I spent the best part of two days this week, Monday and Tuesday, trying to uncover from somewhere inside my head, the name of a writer whom I have heard speak, and some of whose books I have read, but her name just wouldn’t come to me. I knew she was English, and that she was a Catholic spiritual writer, poet and theologian, so I tried every combination of words I could think of to search the internet. It wasn’t that urgent, it was just that something she wrote came into my mind but her name wouldn’t. Before long, remembering her name became an obsession. I knew there was a “G” in it and I lay in bed on Monday night going through all kinds of combinations of names with a “G” in them. I knew also that her name always reminded me of a former Conservative minister in the Thatcher government so I was trying to think of that motley crew as well. Still the name wouldn’t come. I came into St. Mungo’s on Tuesday morning and tried another internet trawl, but to no avail. I then went off to hear Confessions and to celebrate the lunchtime Mass. And then, just after returning to the office, and when I wasn’t thinking of it at all, it just popped into my head. Her name was Edwina Gately. I had gotten the “G” right, and the Conservative minister was Edwina Currie.
I felt a great sense of relief and a return to sanity.
Isn’t it amazing the things that are hidden and waiting to be uncovered, and I don’t mean just inside of our heads. I’ve always remembered two stories that appeared in the media between 1983 and 1986, when I was first based in St. Mungo’s. The first was about a newly married couple who bought a house in Aberdeen. Before they bought it, this house had belonged to an old lady who died and there was still some of the old lady’s furniture in the house, and one of the items was a big chest of drawers. Now, the bottom drawer was stuck very tight and they had to get a lever to prise it open, and when they prised it open there was a hundred thousand pounds in notes lying there in the bottom of the drawer, which this old lady had seemingly just stashed there and forgotten all about it. The other story was about a lady who had in her house some old family heirlooms and she decided to have them valued. Now, among these heirlooms there was what she took to be an old lamp, but when it was valued it turned out not to be a lamp at all, it was a Ming vase, about 600 years old, and it was worth, at the time, a quarter of a million pounds. Two treasures hidden in the depths, waiting to be uncovered.
For a few years afterwards I would occasionally use those stories to encourage reflection on what great treasures might be hidden within us that we don’t realise we have, and that may need to be uncovered; like the gift of faith, or, most especially, the great treasure we have within us that is the gift of Christ himself. Jesus talks about a pearl of great price, and about treasure hidden in a field, that are worth surrendering all we own in order to possess, and He’s talking about the mysteries of the kingdom that have been planted deep within us, but that we may easily forget about if we neglect our spiritual lives.
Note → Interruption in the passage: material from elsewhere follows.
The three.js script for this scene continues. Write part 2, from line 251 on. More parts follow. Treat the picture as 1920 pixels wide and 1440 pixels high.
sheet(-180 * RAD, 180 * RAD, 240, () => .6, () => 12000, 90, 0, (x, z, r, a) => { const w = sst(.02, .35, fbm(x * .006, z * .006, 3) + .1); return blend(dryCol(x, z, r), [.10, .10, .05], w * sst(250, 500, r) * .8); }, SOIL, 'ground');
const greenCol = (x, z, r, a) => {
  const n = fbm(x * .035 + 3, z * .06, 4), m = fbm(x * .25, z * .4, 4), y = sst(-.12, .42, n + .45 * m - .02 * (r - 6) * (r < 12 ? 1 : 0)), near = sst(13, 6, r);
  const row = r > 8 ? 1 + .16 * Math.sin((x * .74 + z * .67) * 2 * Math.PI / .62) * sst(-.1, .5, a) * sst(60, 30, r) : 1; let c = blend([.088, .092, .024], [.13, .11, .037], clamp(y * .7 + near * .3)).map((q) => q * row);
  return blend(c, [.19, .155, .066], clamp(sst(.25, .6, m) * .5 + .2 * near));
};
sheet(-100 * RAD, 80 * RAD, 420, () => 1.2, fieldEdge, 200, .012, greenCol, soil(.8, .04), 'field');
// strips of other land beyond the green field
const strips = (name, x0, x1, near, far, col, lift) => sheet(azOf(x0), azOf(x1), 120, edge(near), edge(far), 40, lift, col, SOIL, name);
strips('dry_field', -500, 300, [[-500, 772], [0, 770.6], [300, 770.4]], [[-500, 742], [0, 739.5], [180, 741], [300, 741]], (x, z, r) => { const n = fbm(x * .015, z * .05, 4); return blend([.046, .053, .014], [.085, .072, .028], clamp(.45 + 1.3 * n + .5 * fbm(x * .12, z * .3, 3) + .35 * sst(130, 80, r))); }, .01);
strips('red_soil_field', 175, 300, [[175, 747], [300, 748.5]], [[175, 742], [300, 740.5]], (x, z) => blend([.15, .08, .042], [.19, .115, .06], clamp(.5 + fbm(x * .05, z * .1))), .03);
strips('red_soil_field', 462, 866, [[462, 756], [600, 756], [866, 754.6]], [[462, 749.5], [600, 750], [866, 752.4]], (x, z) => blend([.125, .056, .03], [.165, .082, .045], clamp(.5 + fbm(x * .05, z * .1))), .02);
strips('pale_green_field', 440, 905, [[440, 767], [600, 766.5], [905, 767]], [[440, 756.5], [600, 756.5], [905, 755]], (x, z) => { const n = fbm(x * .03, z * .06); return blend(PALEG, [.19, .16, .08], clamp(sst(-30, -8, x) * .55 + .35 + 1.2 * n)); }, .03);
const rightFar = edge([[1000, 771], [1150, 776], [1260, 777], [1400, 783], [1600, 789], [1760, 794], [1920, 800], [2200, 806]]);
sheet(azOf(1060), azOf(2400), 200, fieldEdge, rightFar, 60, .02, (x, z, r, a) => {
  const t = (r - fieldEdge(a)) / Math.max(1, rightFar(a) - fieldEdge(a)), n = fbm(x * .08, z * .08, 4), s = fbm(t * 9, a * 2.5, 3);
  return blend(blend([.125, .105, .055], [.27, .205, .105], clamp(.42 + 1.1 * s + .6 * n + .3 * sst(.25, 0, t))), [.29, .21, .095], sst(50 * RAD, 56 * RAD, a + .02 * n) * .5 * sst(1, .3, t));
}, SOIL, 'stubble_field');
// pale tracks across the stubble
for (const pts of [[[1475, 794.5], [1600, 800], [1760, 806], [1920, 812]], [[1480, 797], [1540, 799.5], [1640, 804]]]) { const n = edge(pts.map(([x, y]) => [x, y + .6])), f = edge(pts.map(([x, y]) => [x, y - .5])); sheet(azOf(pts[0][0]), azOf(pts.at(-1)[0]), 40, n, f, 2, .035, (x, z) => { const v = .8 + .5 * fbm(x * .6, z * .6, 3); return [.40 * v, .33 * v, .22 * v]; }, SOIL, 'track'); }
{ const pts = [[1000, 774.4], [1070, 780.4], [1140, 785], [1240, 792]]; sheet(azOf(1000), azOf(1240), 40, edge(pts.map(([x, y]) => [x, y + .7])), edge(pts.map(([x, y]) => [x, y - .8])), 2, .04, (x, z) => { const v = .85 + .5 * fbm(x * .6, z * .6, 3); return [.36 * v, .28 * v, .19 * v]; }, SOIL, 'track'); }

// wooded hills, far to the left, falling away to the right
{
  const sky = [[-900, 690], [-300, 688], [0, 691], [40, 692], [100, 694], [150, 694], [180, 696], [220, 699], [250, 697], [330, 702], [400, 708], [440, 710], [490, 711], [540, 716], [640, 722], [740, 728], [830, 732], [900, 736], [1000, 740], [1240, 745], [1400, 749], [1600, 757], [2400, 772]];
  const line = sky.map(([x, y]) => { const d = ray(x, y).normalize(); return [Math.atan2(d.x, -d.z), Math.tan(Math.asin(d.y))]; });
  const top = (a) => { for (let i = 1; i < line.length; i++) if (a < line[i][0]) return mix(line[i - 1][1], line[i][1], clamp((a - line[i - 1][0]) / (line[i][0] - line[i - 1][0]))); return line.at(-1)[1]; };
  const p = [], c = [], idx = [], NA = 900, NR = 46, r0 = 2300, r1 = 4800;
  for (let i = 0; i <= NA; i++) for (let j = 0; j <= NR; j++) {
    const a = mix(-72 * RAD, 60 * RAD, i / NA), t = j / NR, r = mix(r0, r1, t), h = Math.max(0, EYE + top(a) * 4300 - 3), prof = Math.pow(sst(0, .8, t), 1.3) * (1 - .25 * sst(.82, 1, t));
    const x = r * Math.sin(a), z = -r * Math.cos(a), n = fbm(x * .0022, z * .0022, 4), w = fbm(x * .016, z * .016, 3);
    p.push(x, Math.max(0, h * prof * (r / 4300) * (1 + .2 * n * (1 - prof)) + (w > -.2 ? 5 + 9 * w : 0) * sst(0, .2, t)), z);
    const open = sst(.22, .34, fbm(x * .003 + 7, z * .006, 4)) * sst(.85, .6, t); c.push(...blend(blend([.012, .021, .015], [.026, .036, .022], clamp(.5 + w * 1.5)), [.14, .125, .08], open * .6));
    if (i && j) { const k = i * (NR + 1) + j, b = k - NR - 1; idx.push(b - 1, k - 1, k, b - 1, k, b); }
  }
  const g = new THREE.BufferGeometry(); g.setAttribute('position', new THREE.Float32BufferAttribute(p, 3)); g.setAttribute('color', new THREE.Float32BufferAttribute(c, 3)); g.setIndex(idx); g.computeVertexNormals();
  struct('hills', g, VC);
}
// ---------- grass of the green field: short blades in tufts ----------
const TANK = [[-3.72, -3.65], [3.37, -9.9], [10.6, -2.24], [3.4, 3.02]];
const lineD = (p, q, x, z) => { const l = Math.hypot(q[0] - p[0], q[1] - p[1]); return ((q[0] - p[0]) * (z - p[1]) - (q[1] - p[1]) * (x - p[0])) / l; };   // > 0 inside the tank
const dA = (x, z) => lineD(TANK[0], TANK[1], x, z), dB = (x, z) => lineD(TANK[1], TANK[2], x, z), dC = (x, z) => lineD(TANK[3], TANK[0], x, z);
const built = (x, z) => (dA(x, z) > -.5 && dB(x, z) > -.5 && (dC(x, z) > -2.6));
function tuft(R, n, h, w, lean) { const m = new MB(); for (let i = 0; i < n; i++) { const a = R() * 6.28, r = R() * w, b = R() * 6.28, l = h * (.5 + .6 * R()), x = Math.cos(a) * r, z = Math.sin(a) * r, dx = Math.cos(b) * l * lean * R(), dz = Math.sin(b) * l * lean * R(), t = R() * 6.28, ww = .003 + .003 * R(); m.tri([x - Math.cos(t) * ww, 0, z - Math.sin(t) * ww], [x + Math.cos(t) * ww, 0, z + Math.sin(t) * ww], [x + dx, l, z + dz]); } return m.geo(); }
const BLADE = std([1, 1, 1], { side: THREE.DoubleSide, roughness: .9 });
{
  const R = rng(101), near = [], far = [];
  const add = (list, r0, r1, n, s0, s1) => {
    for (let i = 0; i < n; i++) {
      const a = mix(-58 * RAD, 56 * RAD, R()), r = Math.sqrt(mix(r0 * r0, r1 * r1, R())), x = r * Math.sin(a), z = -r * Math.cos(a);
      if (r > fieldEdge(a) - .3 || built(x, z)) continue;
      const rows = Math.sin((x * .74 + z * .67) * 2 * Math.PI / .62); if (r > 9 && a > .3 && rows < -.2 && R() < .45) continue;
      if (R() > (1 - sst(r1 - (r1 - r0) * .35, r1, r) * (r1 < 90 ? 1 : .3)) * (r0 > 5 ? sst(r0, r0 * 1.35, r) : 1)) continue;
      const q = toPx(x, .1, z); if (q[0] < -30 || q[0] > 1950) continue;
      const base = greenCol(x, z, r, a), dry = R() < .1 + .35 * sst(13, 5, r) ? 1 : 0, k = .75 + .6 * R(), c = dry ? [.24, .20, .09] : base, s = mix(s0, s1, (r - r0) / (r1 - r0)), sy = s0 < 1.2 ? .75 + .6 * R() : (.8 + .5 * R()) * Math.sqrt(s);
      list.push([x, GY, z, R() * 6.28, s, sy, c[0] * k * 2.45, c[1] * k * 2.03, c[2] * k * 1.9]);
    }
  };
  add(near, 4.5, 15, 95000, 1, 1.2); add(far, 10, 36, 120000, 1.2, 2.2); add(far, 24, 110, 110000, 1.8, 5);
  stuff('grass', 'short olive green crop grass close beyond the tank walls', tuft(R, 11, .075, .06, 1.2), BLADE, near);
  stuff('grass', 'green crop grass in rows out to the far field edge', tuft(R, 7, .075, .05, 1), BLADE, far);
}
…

St. Paul talks about a treasure in earthen vessels which finds expression in a beautiful St. Louis Jesuits’ hymn which has the refrain: We hold a treasure, not made of gold, in earthen vessels, wealth untold; one treasure only, the Lord, the Christ, in earthen vessels. Just to imagine that Christ dwells within us, these poor earthen vessels, through the Holy Spirit, but that we might forget about Him and not realise the treasure we have.
Here is the remembered quote from Edwina Gately that started all this:
We are too complicated. We have made God too complicated. We have been so anxious to define and to control, that God has been lost in all the definitions, the rituals and the rules. God is. And that perhaps is too simple for us.